STATED PROBLEM: Gather every line holding the string "Take".

DATA FOR THE TASK:

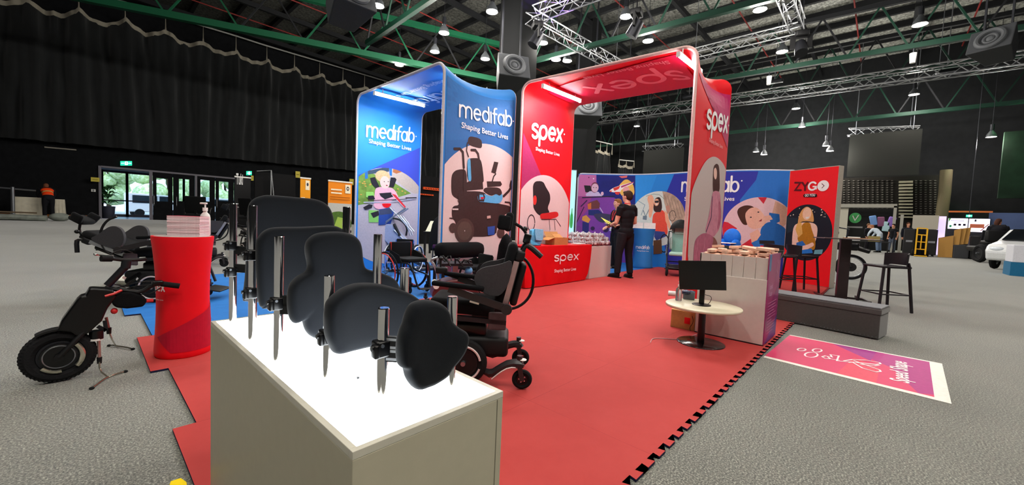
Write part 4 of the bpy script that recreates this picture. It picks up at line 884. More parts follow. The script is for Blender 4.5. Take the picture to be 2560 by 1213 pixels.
A.line(Q([(960, 560), (1060, 620), (1010, 760)]), 8*S, mat('7a98a4', .6), CI); A.line(Q([(1080, 500), (1180, 470), (1260, 480), (1330, 540)]), 6*S, mat('7a8a80', .6), CI); q = Q([(1440, 770)])[0]; A.line(circ(q[0], q[1], 45*S, 70*S, n=20), 10*S, mat('6a5a50', .6), CI)
A.line(Q([(1040, 700), (1070, 780), (1130, 660)]), 12*S, mat('6f7f8a', .6), CI); A.poly(Q([(1035, 770), (1090, 770), (1085, 830), (1030, 820)]), mat('6f7f8a', .6), CI)
ARM = mat('e8a888', .6); A.poly(Q([(1100, 500), (1150, 475), (1185, 520), (1185, 620), (1150, 800), (1110, 790), (1120, 620), (1095, 560)]), ARM, CI); A.poly(Q([(1345, 640), (1400, 620), (1410, 690), (1370, 760)]), mat('c08a78', .6), CI)
A.poly(Q([(1165, 800), (1180, 740), (1250, 700), (1330, 690), (1370, 900), (1380, 1030), (1300, 1050), (1160, 960)]), mat('e0503e', .6, noise=.08)); A.poly(Q([(1330, 690), (1375, 740), (1430, 960), (1400, 970), (1345, 840)]), ARM)
A.poly(Q([(1190, 560), (1215, 520), (1265, 510), (1290, 560), (1300, 660), (1280, 720), (1245, 720), (1200, 720), (1175, 680)]), mat('3b2624', .7)); q = Q([(1222, 585)])[0]; A.poly(circ(q[0], q[1], 34*S, 50*S), ARM); A.poly(Q([(1195, 565), (1255, 560), (1250, 590), (1225, 592), (1200, 592)]), BD); A.poly(Q([(1205, 605), (1240, 600), (1225, 625)]), WHT)
A.poly(Q([(1200, 980), (1330, 990), (1360, 1050), (1220, 1110), (1190, 1060)]), mat('3a4a8c', .7)); q = Q([(1330, 1150)])[0]; A.line(circ(q[0], q[1], 60*S, 120*S, n=30), 14*S, BD); A.poly(Q([(1180, 1110), (1290, 1100), (1300, 1290), (1180, 1300)]), mat('6a4a34', .7))
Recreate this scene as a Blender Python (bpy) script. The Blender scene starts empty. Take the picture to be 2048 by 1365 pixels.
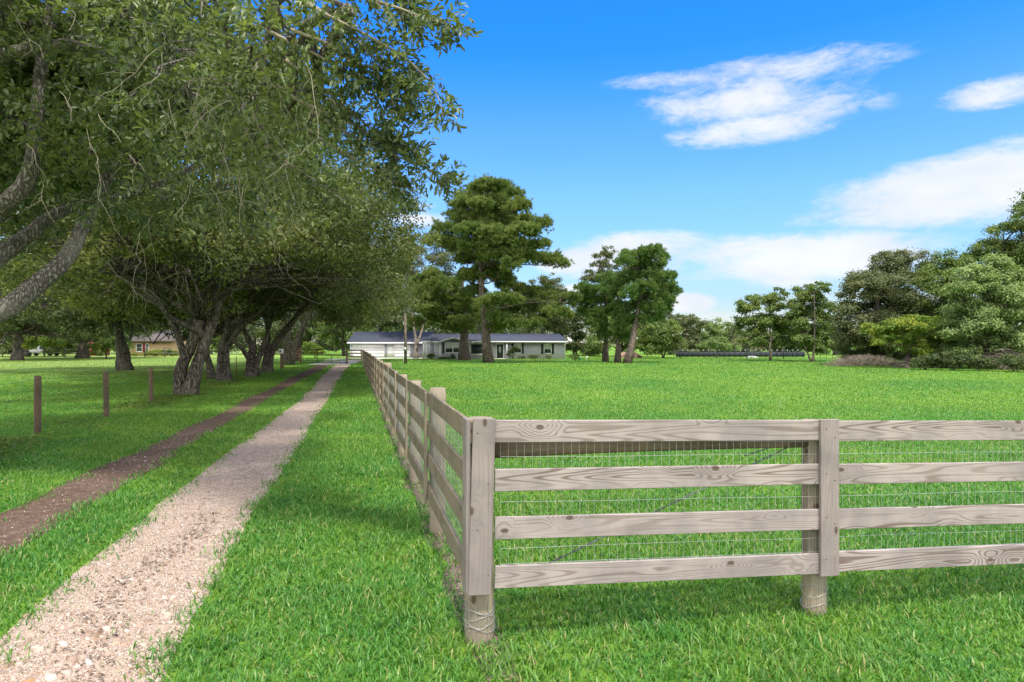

EXERCISE SOLUTION:
Write part 4 of the bpy script that recreates this picture. It picks up at line 884. More parts follow. The script is for Blender 4.5. Take the picture to be 2560 by 1213 pixels.
Recreate this scene as a Blender Python (bpy) script. The Blender scene starts empty. Take the picture to be 2048 by 1365 pixels.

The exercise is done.